Sex offender's sentence suspended

Ex-teacher gets 3 years' probation in student abuse

April 10, 2003|By Andrea F. Siegel | Andrea F. Siegel,SUN STAFF

He'd already lost his job, profession and standing as a high school teacher and drama coach. Yesterday, Lawrence A. Mintline Jr., who admitted molesting a student, was placed on three years of supervised probation and ordered to register as a sex offender.

"Over the last six months, my life as I know it has changed, and it's all my fault," the former Arundel High School English teacher told Anne Arundel County Circuit Judge Joseph P. Manck. "I regret that I am not the role model I should have been."

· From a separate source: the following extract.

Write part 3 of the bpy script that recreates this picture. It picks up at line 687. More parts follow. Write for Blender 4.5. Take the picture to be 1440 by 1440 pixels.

Manck told him, "What you did was inexcusable." But he noted that Mintline already "paid a pretty stiff price for what he did."

The judge sentenced Mintline to a two-year suspended prison term and placed him on probation. Terms include no contact with the victim and no unsupervised contact with anyone younger than age 18. The sex offender registration will last for 10 years.

Mintline's association with a student turned from a teacher-student relationship when the boy was in ninth grade into one that by last year, when the student was a 16-year-old junior, involved sexual talk and activities, said Sandra Foy Howell, assistant state's attorney. She described the 36-year-old Glen Burnie resident as manipulative and said he created a warped situation.

Mintline was arrested Oct. 8. He pleaded guilty in February to child abuse, which carries a maximum sentence of 15 years in prison. Howell sought a sentence within state guidelines that called for a prison term of up to two years.

Mintline apologized, though the youth was not there. Victims can give impact statements to the court, but Howell said the youth and his family chose not to provide a statement or attend the hearing because the student is "trying to move on with his life" and prepare to attend college.

Mintline's only witness was a student who praised him as an inspiring teacher who led her to take advanced placement English this year, painting a portrait that contrasted sharply with actions Howell described.

"I think he has a genuine caring character and he hopes to help students achieve to their potential," said senior Jen Ou-Yang.

Defense lawyer Thomas C. Morrow said Mintline lost his job as a desk clerk this week due to notoriety of his criminal case and believes he has been turned down for other jobs for the same reason.

Morrow said after the sentencing that he and Mintline will consider seeking a sentence modification.